The Woods

At the end of my street was a place we called the woods. At the entrance there was a sand dune to the right and a trail that went through the area. It served as a drainage ditch for the healthy houses on High and Low road, million-dollar estates that belonged to some of the healthiest families in Kalamazoo. When it rained the lowest parts of the woods flooded with streets and ponds that had a short lifespan. On a good day you could find deer roaming around and on a bad day college student met with their drug dealers and they would question what to do when you were spotted walking through.
The woods served as a place of solitude within the city, the closest thing to getting away while only a hundred yards away from the nearest street. There were abandoned bridges that had collapsed long ago, pieces of concrete dumped to prevent erosion. The plants and trees changed every year as the rain dropped of seeds from plants found all around the area.
The woods were often the place for people to dump their trash. On one hike I came across a large bag filled with tripods and camera equipment. Everything was new and had not been out for long. I took it back home and called the police. There was a name on the bag and the police were able to trace it back to the owner who already had an insurance payout for the tripods. The police believed that it was a simple case of insurance fraud and that the owner had tossed them for the money he needed.
While cleaning out his closet my step-dad found a large mason jar filled with marijuana seeds from the 1980s. After 15 years it was time to get rid of them. My parents debated what to do with them but my step-dad was insistent he wanted me to dump them in the woods. I was given this jar of seeds that I didn’t know what they were at the time. This must have been seventh or eighth grade and I stuffed the jar in my backpack acting like I was going for a walk. Out in the woods, surrounded by streets that overlooked the area and neighbors who didn’t like kids hanging out in there, I took out the seeds and dumped them around the area. I brought the jar back home and threw it in the trash.
A few weeks later squad cars were parked at the entrance to the woods and the police carried out garbage bags filled with god knows what. We thought it was bodies or maybe one of those satanic sacrifices we were always hearing about on the news. That night the news did a story on the marijuana farm that had been found in the city. The police had pulled all the plants and were seeking information on the people responsible. “We think this is the work of local college kids that were bold enough to attempt a stunt like this. It’s clear this was an organized production.” The police never did find the farmers.
The woods attracted all kinds of people from the area. Young couples trying to get their grove on. The occasional homeless man that set up a tent at the right spot not to be seen for a while. While walking through the dunes, the one place you did not want to be on a hot summer day I came across a tree that had been turned into a Wing Chun wooden dummy.
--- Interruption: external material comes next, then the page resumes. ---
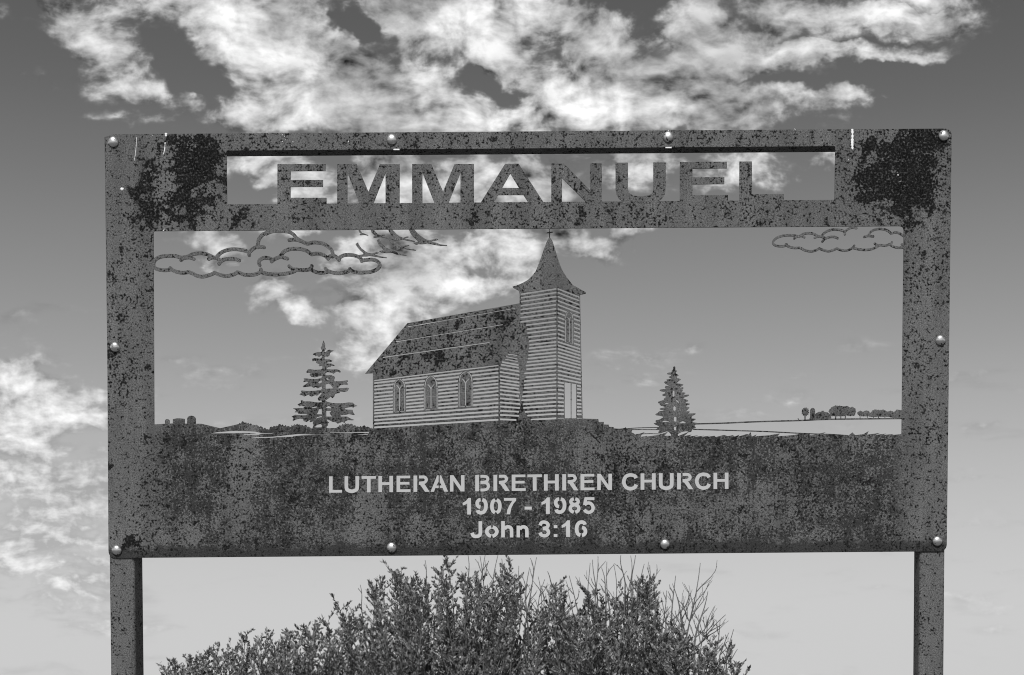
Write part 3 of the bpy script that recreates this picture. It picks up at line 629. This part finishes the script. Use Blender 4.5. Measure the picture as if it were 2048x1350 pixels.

The arms and punching pad tied around the trunk were obvious to me. Someone was learning kung fu. I never learned who it was or if they ever used it. As I became older the woods were deemed off limits and the fun of exploring was over. When I was able to go through it was while walking the dog or riding my bike but there wasn’t much in there and no reason to pass through. The charm of the woods had vanished along with my childhood.
At the end of the trail was the entrance to the sewer. Spray painted and the iron door had been broken open long ago. It was tall enough for someone to walk down but thirty yards in it narrowed down to a crawl space and until you came to the manhole cover over the street. You could hear the metal clanking of cars driving over as you stood in that small space. That was the farthest I had every ventured in and thanks to Stephen King’s It I’m surprised I ever made it that far.
At the end of the trail was the Gilmore house. One of the richest families in the city, the Gilmores had donated this house to western to be used for some fraternity. The brick building with large picture windows overlooking the woods and an overhang for guest to exit their cars, the house looked like something out of a German landscape painting. On the edge of the yard was a large brick oven with its own chimney. I pictured people making pizzas and flipping steaks on the ranks but it was never used. I could never understand rich people. That had all of these things and they never used or enjoyed them.
The woods are still there. A former co-worker of mine lives next to the entrance and told me about the deer that come into his yard at night and feed on the apples he leaves for them. His kids play in the woods and venture out into my old stomping grounds. I hope they are able to enjoy them more than I could. For a kid who read Tom Sawyer and Huck Finn the woods were a magical place and thanks to that place I still find myself going to larger versions of the same thing, hiking through trails and finding all sorts of trinkets to take home to the wife. There is a comfort in knowing that when the houses are gone and nature reclaims what once belonged to it the woods will still be there, the place that was permanent in how hit changed while never changing at all.